At the end of the 18th century, a number of proposals were invited for the replacement of Old London Bridge. The scheme eventually selected would not be completed until 1831, but some of the alternative designs are interesting. Thomas Telford proposed a 600-foot span cast iron arch (pictured), which would have been a tremendous technological achievement if built. Creating suitable foundations to withstand the arch thrust in London Clay would have been a significant challenge! "Ian Visits" also discusses George Dance's proposal for two parallel bridges.

Thomas Dunn was the engineer behind a proposal for a remarkably modern looking iron footbridge at Ludgate Hill in 1863. Before traffic signals brought order to the city streets, Dunn's design was for a walkway-in-the-air, allowing pedestrians to cross a busy road junction without the inconvenience of having to cross overcrowded and dangerous highways.

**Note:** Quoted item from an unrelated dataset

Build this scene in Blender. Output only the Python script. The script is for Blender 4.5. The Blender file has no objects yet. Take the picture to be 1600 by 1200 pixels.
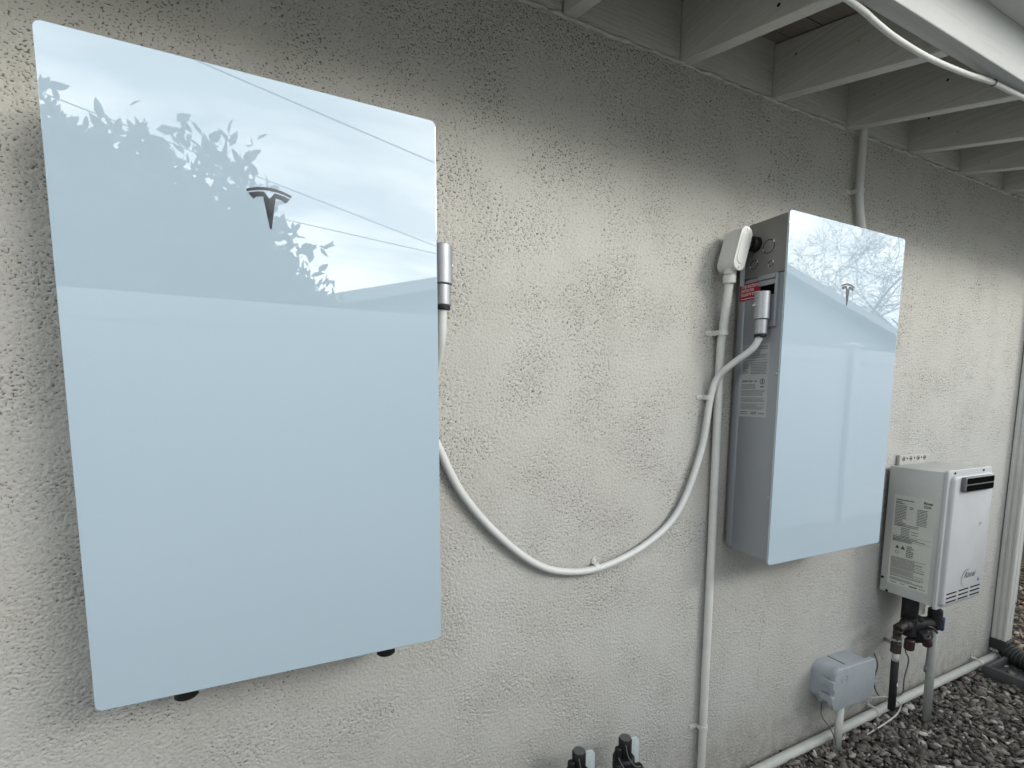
import bpy, bmesh, math, random
import numpy as np
from mathutils import Vector, Matrix, noise as mnoise

random.seed(7)
rng = np.random.default_rng(11)
scene = bpy.context.scene
col = scene.collection
R = math.radians

# ------------------------------------------------------------------ camera
cam_d = bpy.data.cameras.new('camera')
cam_d.sensor_width = 36.0
cam_d.sensor_fit = 'HORIZONTAL'
cam_d.lens = 775.35 / 1600 * 36.0
cam_d.shift_x = (800 - 834.06) / 1600
cam_d.shift_y = (701.27 - 600) / 1600
cam_d.clip_start = 0.02
cam_d.clip_end = 2000
cam = bpy.data.objects.new('camera', cam_d)
col.objects.link(cam)
_a, _b, _c = -0.46204, -0.10920, -0.00991
Rm = Matrix.Rotation(_a, 3, 'Z') @ Matrix.Rotation(_b, 3, 'X') @ Matrix.Rotation(_c, 3, 'Y')
Bm = Matrix((Rm.col[0], Rm.col[2], -Rm.col[1])).transposed()
cam.matrix_world = Matrix.Translation((0.31568, -1.25389, 1.48157)) @ Bm.to_4x4()
scene.camera = cam

# ------------------------------------------------------------------ light
SUN_EL, SUN_AZ = R(22), R(34)          # azimuth measured from -y towards +x
world = bpy.data.worlds.new('World')
scene.world = world
world.use_nodes = True
wt = world.node_tree
for n in list(wt.nodes):
    wt.nodes.remove(n)


def wn(t, **kw):
    n = wt.nodes.new(t)
    for k, v in kw.items():
        setattr(n, k, v)
    return n


w_out = wn('ShaderNodeOutputWorld')
w_bg = wn('ShaderNodeBackground')
w_bg.inputs['Strength'].default_value = 0.15
sky = wn('ShaderNodeTexSky', sky_type='NISHITA', sun_disc=False)
sky.sun_elevation = SUN_EL
sky.sun_rotation = R(180) - SUN_AZ
sky.dust_density = 2.0
w_tc = wn('ShaderNodeTexCoord')
w_sep = wn('ShaderNodeSeparateXYZ')
w_abs = wn('ShaderNodeMath', operation='ABSOLUTE')
w_add = wn('ShaderNodeMath', operation='ADD')
w_add.inputs[1].default_value = 0.22
w_dx = wn('ShaderNodeMath', operation='DIVIDE')
w_dy = wn('ShaderNodeMath', operation='DIVIDE')
w_cmb = wn('ShaderNodeCombineXYZ')
w_map = wn('ShaderNodeMapping')
w_map.inputs['Scale'].default_value = (0.75, 1.7, 1)
w_map.inputs['Rotation'].default_value = (0, 0, 0.35)
w_no = wn('ShaderNodeTexNoise')
w_no.inputs['Scale'].default_value = 1.7
w_no.inputs['Detail'].default_value = 9
w_no.inputs['Roughness'].default_value = 0.58
w_no.inputs['Distortion'].default_value = 0.35
w_rmp = wn('ShaderNodeValToRGB')
w_rmp.color_ramp.elements[0].position = 0.40
w_rmp.color_ramp.elements[0].color = (5.2, 5.75, 6.2, 1)
w_rmp.color_ramp.elements[1].position = 0.62
w_rmp.color_ramp.elements[1].color = (10.6, 10.6, 10.3, 1)
w_mix = wn('ShaderNodeMix', data_type='RGBA')
w_mix.inputs['Factor'].default_value = 0.84
L = wt.links.new
L(w_tc.outputs['Generated'], w_sep.inputs[0])
L(w_sep.outputs['Z'], w_abs.inputs[0])
L(w_abs.outputs[0], w_add.inputs[0])
L(w_sep.outputs['X'], w_dx.inputs[0]); L(w_add.outputs[0], w_dx.inputs[1])
L(w_sep.outputs['Y'], w_dy.inputs[0]); L(w_add.outputs[0], w_dy.inputs[1])
L(w_dx.outputs[0], w_cmb.inputs[0]); L(w_dy.outputs[0], w_cmb.inputs[1])
L(w_cmb.outputs[0], w_map.inputs['Vector'])
L(w_map.outputs[0], w_no.inputs['Vector'])
L(w_no.outputs['Fac'], w_rmp.inputs[0])
L(sky.outputs[0], w_mix.inputs['A'])
w_hz = wn('ShaderNodeMapRange', interpolation_type='SMOOTHSTEP')
w_hz.inputs['From Min'].default_value = 0.0
w_hz.inputs['From Max'].default_value = 0.75
w_hz.inputs['To Min'].default_value = 1.45
w_hz.inputs['To Max'].default_value = 0.75
w_mul = wn('ShaderNodeMix', data_type='RGBA', blend_type='MULTIPLY')
w_mul.inputs['Factor'].default_value = 1.0
L(w_abs.outputs[0], w_hz.inputs['Value'])
L(w_rmp.outputs[0], w_mul.inputs['A'])
L(w_hz.outputs[0], w_mul.inputs['B'])
L(w_mul.outputs['Result'], w_mix.inputs['B'])
L(w_mix.outputs['Result'], w_bg.inputs['Color'])
L(w_bg.outputs[0], w_out.inputs['Surface'])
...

Over the years, there have been various proposals for a new bridge across the Thames near St Paul's Cathedral (see my previous posts for some examples). "Ian Visits" documents a 1909 proposal for a road bridge, and the amusing 1997 design from FAT for a kitsch garden bridge in tribute to the late Princess of Diana (pictured). This one was ahead of its time, I think, the market for ironic monuments to celebrity has surely expanded further over the last two decades.

There have been plenty of proposals for inhabited bridges across the Thames over the years (again, some of which I've covered in the past). It's a perennial theme from incurable nostalgicists blithely unconcerned with the visual impact of what they design. One such proposal was the Crystal Span Bridge, a 1963 proposal to replace the Vauxhall Bridge with a seven storey monstrosity complete with gallery, roof garden and ice rink.

Further curiosities include a proposed elevated viaduct along Oxford Street, to allow the area below to be pedestrianised, and a high-speed travelator for London Bridge.

What unites most of these unbuilt bridges is simple: we can be glad they were never built, given the number of potential eyesores avoided!